Unilever sign in Mexico

About the author

Tony Dunnage

Tony Dunnage

Tony has worked at Unilever for more than 25 years and has more than 20 years experience in manufacturing. In his current role as part of the Group Manufacturing Sustainability Team, Tony drives the Global Waste reduction programme, including the delivery of the ‘zero waste’ ambition of eliminating waste to landfill across all 240 Unilever factories. He is also involved in initiatives achieving CO2 and energy reduction.

There are places in Indonesia which have some of the most beautiful coastlines in the world. But if you step off the beach and into the sea you’ll be sharing the water with something that shouldn’t be there: plastic.

Our zero waste ambition

A lot of that waste has been blown into the environment from landfill sites, creating a lasting blight on the environment. It is a similar story all over the world, with landfill sites cracking and leaking into the soil, or overflowing and allowing rubbish to blow around.

This isn’t a new problem. Most people recognise that sending waste to landfill is unsustainable, and most businesses and governments want to end it. The challenge is getting people to act – most businesses of our size, for example, are struggling just to reduce their waste to landfill by 50%.

This year at Unilever we sent nothing to landfill from any of our manufacturing sites. We achieved a reduction of 100%, exceeding our own targets, set in the Unilever Sustainable Living Plan, of reducing the amount of waste to landfill to 2008 levels by 2020. What’s more, we did it while saving money for the business.

Creating a cleaner world

Like everyone involved in the zero waste programme, I am very proud of what we’ve done. The environmental benefits of achieving ‘zero waste’ speak for themselves – a cleaner world and a better legacy for our children. But our programme created other benefits too, for societies and for our business. Around 1,000 job opportunities were created, often in communities where jobs are sorely needed. At the same time Unilever achieved significant cost benefits, showing that the business can gain from environmental initiatives.

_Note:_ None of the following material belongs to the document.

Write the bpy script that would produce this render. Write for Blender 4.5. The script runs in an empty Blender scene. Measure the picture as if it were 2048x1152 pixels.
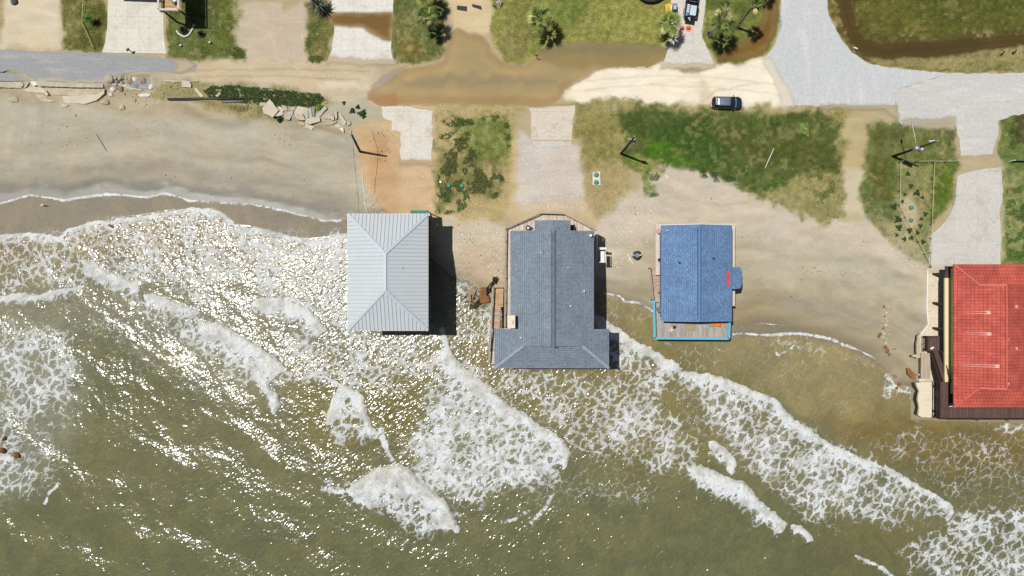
import bpy, math, random
import numpy as np
from mathutils import Vector, Matrix
R = math.radians
SC = bpy.context.scene
COL = SC.collection
rng = np.random.default_rng(7)
random.seed(7)

# ------------------------------------------------------------------ camera, light, exposure
CAM_H = 110.0
LENS = 25.0
S = 36.0 / LENS * CAM_H / 2048.0          # metres on the ground per photo pixel
cam = bpy.data.cameras.new('camera')
cam.lens = LENS; cam.sensor_width = 36.0; cam.clip_end = 5000
camo = bpy.data.objects.new('camera', cam); COL.objects.link(camo)
camo.location = (0, 0, CAM_H); camo.rotation_euler = (0, 0, 0)
SC.camera = camo
SUN_DIR = Vector((-0.336, 0.131, 1.0)).normalized()      # towards the sun
SUN_EL = math.asin(SUN_DIR.z)
sun = bpy.data.lights.new('sun', 'SUN'); sun.energy = 5.0; sun.angle = R(0.53); sun.color = (1.0, 0.975, 0.935)
suno = bpy.data.objects.new('sun', sun); COL.objects.link(suno)
suno.rotation_euler = SUN_DIR.to_track_quat('Z', 'Y').to_euler()
W = bpy.data.worlds.new('World'); SC.world = W; W.use_nodes = True
wn = W.node_tree.nodes; wl = W.node_tree.links
sky = wn.new('ShaderNodeTexSky'); sky.sky_type = 'NISHITA'; sky.sun_disc = False
sky.sun_elevation = SUN_EL; sky.sun_rotation = math.atan2(SUN_DIR.x, SUN_DIR.y)
sky.air_density = 1.0; sky.dust_density = 1.2
wn['Background'].inputs[1].default_value = 0.05
wl.new(sky.outputs[0], wn['Background'].inputs[0])
SC.view_settings.view_transform = 'Standard'; SC.view_settings.look = 'None'
SC.view_settings.exposure = -0.23; SC.view_settings.gamma = 1.0
SC.render.engine = 'CYCLES'
SC.cycles.max_bounces = 6
GAIN = 1.30
def lin(c):
    c = c / 255.0
    return c / 12.92 if c <= 0.04045 else ((c + 0.055) / 1.055) ** 2.4
def C(r, g, b):
    """albedo of a surface that reads r,g,b in full daylight"""
    return (lin(r) / GAIN, lin(g) / GAIN, lin(b) / GAIN)

# ------------------------------------------------------------------ photo plan -> metres
def P(px, py, z=0.0):
    k = S * (CAM_H - z) / CAM_H
    return Vector(((px - 1024) * k, (576 - py) * k, z))
def topx(x, y, z):
    k = S * (CAM_H - z) / CAM_H
    return x / k + 1024, 576 - y / k

# ------------------------------------------------------------------ numpy noise and distance fields
def _hash(ix, iy, seed):
    h = (ix.astype(np.int64) * 374761393 + iy.astype(np.int64) * 668265263 + seed * 974711) & 0xffffffff
    h = ((h ^ (h >> 13)) * 1274126177) & 0xffffffff
    return ((h ^ (h >> 16)) & 0xffff) / 65535.0
def vnoise(x, y, seed=0):
    ix = np.floor(x); iy = np.floor(y); fx = x - ix; fy = y - iy
    fx = fx * fx * (3 - 2 * fx); fy = fy * fy * (3 - 2 * fy)
    a = _hash(ix, iy, seed); b = _hash(ix + 1, iy, seed); c = _hash(ix, iy + 1, seed); d = _hash(ix + 1, iy + 1, seed)
    return (a * (1 - fx) + b * fx) * (1 - fy) + (c * (1 - fx) + d * fx) * fy
def fbm(x, y, octv=4, seed=0):
    t = 0; a = 0.5; n = 0
    for i in range(octv):
        t = t + a * vnoise(x * 2 ** i + 17.3 * i, y * 2 ** i - 9.1 * i, seed + i * 31); n += a; a *= 0.5
    return t / n
def sst(a, b, x):
    t = np.clip((x - a) / (b - a), 0, 1); return t * t * (3 - 2 * t)
def sdf(poly, x, y):
    """signed distance to a polygon, positive inside"""
    d2 = np.full(x.shape, 1e12); ins = np.zeros(x.shape, bool); n = len(poly)
    for i in range(n):
        x0, y0 = poly[i]; x1, y1 = poly[(i + 1) % n]
        dx, dy = x1 - x0, y1 - y0; L = dx * dx + dy * dy + 1e-9
        t = np.clip(((x - x0) * dx + (y - y0) * dy) / L, 0, 1)
        ex = x - x0 - t * dx; ey = y - y0 - t * dy
        d2 = np.minimum(d2, ex * ex + ey * ey)
        if y0 != y1:
            c = ((y0 > y) != (y1 > y)) & (x < dx * (y - y0) / dy + x0)
            ins ^= c
    d = np.sqrt(d2)
    return np.where(ins, d, -d)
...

I’d never say that we’ve achieved perfection. There are areas that we need to revisit and processes that we need to optimise, and that work has started. But I do think we have learnt a couple of valuable lessons.

The first is about waste itself. In fact I’d like to stop using the word ‘waste’, because what we’ve found is that the material left over from our operations can always be used.

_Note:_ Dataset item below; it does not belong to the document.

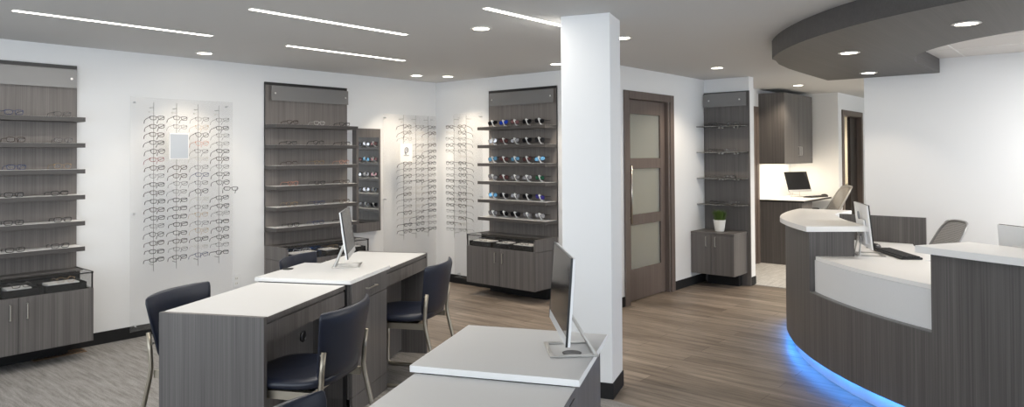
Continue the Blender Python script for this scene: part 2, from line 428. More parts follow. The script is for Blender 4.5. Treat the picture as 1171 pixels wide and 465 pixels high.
downlight(6.9, 4.35, H, 'round downlight in the room behind the glazed door', SPT*3.6, 150)
downlight(9.7, 1.75, H, 'unseen downlight added in the corridor behind the white wall', SPT*8, 150)  # added out of view to brighten the far alcove wall
downlight(9.7, .2, H, 'unseen downlight added further down the corridor', SPT*5, 150)  # second hidden lamp, added for more light towards the alcove
downlight(13.0, 3.9, H, 'unseen downlight added to light the room beyond the corridor', SPT*4, 150)  # unseen lamp added so the cream wall past the doorway looks lit
for x0_, y_, lab in [(1.26, 5.06, 'long linear ceiling light at far left'), (3.13, 5.06, 'linear ceiling light above second wall display, furthest row'),
                 (2.20, 3.96, 'linear ceiling light in the middle row'), (3.14, 2.88, 'linear ceiling light running behind the column'),
                 (.33, 3.96, 'linear ceiling light over the near left floor'), (1.27, 2.88, 'linear ceiling light over the near desk')]:
    t = thing('linear_ceiling_light', lab, 'ceiling light', (x0_, y_, H), 0, 'linear recessed ceiling lights')
    m = MB(); m.box(-.006, 1.241, -.031, -.024, -.004, 0); m.box(-.006, 1.241, .024, .031, -.004, 0); m.obj('trim_frame', 'trimwhite', t)
    box(0, 1.235, -.024, .024, -.003, -.001).obj('diffuser', 'strip', t)
    a_ = area('strip_beam', (.6175, 0, -.010), 1.2, .045, 5.5, (1.0, .95, .87)); a_.parent = t

for x_, y_, lab in [(6.45, -.75, 'unseen square panel light added behind the bulkhead'), (6.45, -2.3, 'unseen square panel light added further behind the bulkhead')]:  # unseen panels added to brighten the wall behind reception
    t = thing('added_panel_light', lab, 'ceiling light', (x_, y_, H-.013), 0, 'added panel lights in the tiled ceiling')
    m = MB(); m.box(-.30, .30, -.30, -.27, -.012, 0); m.box(-.30, .30, .27, .30, -.012, 0); m.box(-.30, -.27, -.27, .27, -.012, 0); m.box(.27, .30, -.27, .27, -.012, 0); m.obj('trim_frame', 'trimwhite', t)
    box(-.27, .27, -.27, .27, -.004, -.001).obj('diffuser', 'strip', t)
    a_ = area('added_panel_beam', (0, 0, -.016), .52, .52, 43, (1.0, .97, .93)); a_.parent = t

# ------------------------------------------------------------------ eyeglasses
def lens_outline(w, h, e, n=18):
    pts = []
    for k in range(n):
        t = 2*PI*k/n; c, s = math.cos(t), math.sin(t)
        x = math.copysign(abs(c)**(2/e), c)*w/2; z = math.copysign(abs(s)**(2/e), s)*h/2
        if s < 0: x *= .90
        pts.append((x, z))
    return pts
STY = {}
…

Stop using the word ‘waste’

Our success has come partly from drastically reducing the amount of these leftovers, and by increasing what we recycle conventionally. But it has also been driven by finding new ways to use these materials – often by finding other industries that can use them, in what we’ve called ‘industrial symbiosis’. It has called for an imaginative approach – who would have thought that compressed plastics could make corrugated roofing sheets, for example?

The second is that we can achieve extraordinary things when we all get behind something and have a clear vision of what we want. We got to zero waste because people in every one of our operations changed their behaviour in small ways, learning from each other and thinking about the best way to apply the programme in their market, with all its unique challenges. Small changes make a big difference – which is the Unilever way.